-- START --
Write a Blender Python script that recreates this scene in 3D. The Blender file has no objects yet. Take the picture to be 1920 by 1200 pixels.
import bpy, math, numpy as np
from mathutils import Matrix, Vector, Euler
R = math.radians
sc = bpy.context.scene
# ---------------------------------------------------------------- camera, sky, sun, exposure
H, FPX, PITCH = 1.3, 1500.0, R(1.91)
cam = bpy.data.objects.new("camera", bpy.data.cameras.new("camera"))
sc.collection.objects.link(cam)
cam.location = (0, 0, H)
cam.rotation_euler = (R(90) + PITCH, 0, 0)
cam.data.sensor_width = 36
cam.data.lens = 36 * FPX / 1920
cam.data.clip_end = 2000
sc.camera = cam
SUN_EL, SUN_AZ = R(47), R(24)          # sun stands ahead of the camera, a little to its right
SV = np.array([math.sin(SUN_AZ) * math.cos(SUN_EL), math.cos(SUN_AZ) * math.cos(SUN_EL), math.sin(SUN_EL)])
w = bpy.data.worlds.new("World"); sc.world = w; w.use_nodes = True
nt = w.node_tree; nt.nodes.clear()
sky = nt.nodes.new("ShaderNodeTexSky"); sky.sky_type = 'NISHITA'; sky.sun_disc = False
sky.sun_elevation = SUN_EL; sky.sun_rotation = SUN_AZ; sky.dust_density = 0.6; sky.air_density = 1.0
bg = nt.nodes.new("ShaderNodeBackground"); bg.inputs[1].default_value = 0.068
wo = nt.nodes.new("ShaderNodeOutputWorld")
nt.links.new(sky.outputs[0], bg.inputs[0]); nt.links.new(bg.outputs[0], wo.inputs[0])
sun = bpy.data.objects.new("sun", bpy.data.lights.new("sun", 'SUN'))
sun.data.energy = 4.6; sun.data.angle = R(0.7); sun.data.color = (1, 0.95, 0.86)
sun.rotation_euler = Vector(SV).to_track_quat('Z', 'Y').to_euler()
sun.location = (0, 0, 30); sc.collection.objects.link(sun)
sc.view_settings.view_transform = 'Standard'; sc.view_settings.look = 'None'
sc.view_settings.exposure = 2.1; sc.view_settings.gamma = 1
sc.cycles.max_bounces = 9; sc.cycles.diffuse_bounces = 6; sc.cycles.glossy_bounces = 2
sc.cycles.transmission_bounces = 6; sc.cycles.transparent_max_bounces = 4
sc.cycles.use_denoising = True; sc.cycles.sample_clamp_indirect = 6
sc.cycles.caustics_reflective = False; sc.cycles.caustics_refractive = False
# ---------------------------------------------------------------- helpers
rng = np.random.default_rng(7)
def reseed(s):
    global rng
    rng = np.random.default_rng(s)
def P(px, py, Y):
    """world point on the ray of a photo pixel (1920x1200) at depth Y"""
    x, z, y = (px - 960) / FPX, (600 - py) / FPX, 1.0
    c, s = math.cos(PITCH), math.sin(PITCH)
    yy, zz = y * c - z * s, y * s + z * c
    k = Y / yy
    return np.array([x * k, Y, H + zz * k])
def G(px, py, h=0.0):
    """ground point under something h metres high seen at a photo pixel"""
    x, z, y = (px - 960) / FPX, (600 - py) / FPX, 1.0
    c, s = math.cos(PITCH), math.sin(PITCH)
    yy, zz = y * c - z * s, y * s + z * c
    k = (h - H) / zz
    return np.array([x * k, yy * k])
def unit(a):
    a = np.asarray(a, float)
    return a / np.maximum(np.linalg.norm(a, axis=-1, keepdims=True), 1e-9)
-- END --
- TASK INSTRUCTIONS:
Word for word, restate all of the data shown above.

- FINAL ANSWER:
Write a Blender Python script that recreates this scene in 3D. The Blender file has no objects yet. Take the picture to be 1920 by 1200 pixels.
import bpy, math, numpy as np
from mathutils import Matrix, Vector, Euler
R = math.radians
sc = bpy.context.scene
# ---------------------------------------------------------------- camera, sky, sun, exposure
H, FPX, PITCH = 1.3, 1500.0, R(1.91)
cam = bpy.data.objects.new("camera", bpy.data.cameras.new("camera"))
sc.collection.objects.link(cam)
cam.location = (0, 0, H)
cam.rotation_euler = (R(90) + PITCH, 0, 0)
cam.data.sensor_width = 36
cam.data.lens = 36 * FPX / 1920
cam.data.clip_end = 2000
sc.camera = cam
SUN_EL, SUN_AZ = R(47), R(24)          # sun stands ahead of the camera, a little to its right
SV = np.array([math.sin(SUN_AZ) * math.cos(SUN_EL), math.cos(SUN_AZ) * math.cos(SUN_EL), math.sin(SUN_EL)])
w = bpy.data.worlds.new("World"); sc.world = w; w.use_nodes = True
nt = w.node_tree; nt.nodes.clear()
sky = nt.nodes.new("ShaderNodeTexSky"); sky.sky_type = 'NISHITA'; sky.sun_disc = False
sky.sun_elevation = SUN_EL; sky.sun_rotation = SUN_AZ; sky.dust_density = 0.6; sky.air_density = 1.0
bg = nt.nodes.new("ShaderNodeBackground"); bg.inputs[1].default_value = 0.068
wo = nt.nodes.new("ShaderNodeOutputWorld")
nt.links.new(sky.outputs[0], bg.inputs[0]); nt.links.new(bg.outputs[0], wo.inputs[0])
sun = bpy.data.objects.new("sun", bpy.data.lights.new("sun", 'SUN'))
sun.data.energy = 4.6; sun.data.angle = R(0.7); sun.data.color = (1, 0.95, 0.86)
sun.rotation_euler = Vector(SV).to_track_quat('Z', 'Y').to_euler()
sun.location = (0, 0, 30); sc.collection.objects.link(sun)
sc.view_settings.view_transform = 'Standard'; sc.view_settings.look = 'None'
sc.view_settings.exposure = 2.1; sc.view_settings.gamma = 1
sc.cycles.max_bounces = 9; sc.cycles.diffuse_bounces = 6; sc.cycles.glossy_bounces = 2
sc.cycles.transmission_bounces = 6; sc.cycles.transparent_max_bounces = 4
sc.cycles.use_denoising = True; sc.cycles.sample_clamp_indirect = 6
sc.cycles.caustics_reflective = False; sc.cycles.caustics_refractive = False
# ---------------------------------------------------------------- helpers
rng = np.random.default_rng(7)
def reseed(s):
    global rng
    rng = np.random.default_rng(s)
def P(px, py, Y):
    """world point on the ray of a photo pixel (1920x1200) at depth Y"""
    x, z, y = (px - 960) / FPX, (600 - py) / FPX, 1.0
    c, s = math.cos(PITCH), math.sin(PITCH)
    yy, zz = y * c - z * s, y * s + z * c
    k = Y / yy
    return np.array([x * k, Y, H + zz * k])
def G(px, py, h=0.0):
    """ground point under something h metres high seen at a photo pixel"""
    x, z, y = (px - 960) / FPX, (600 - py) / FPX, 1.0
    c, s = math.cos(PITCH), math.sin(PITCH)
    yy, zz = y * c - z * s, y * s + z * c
    k = (h - H) / zz
    return np.array([x * k, yy * k])
def unit(a):
    a = np.asarray(a, float)
    return a / np.maximum(np.linalg.norm(a, axis=-1, keepdims=True), 1e-9)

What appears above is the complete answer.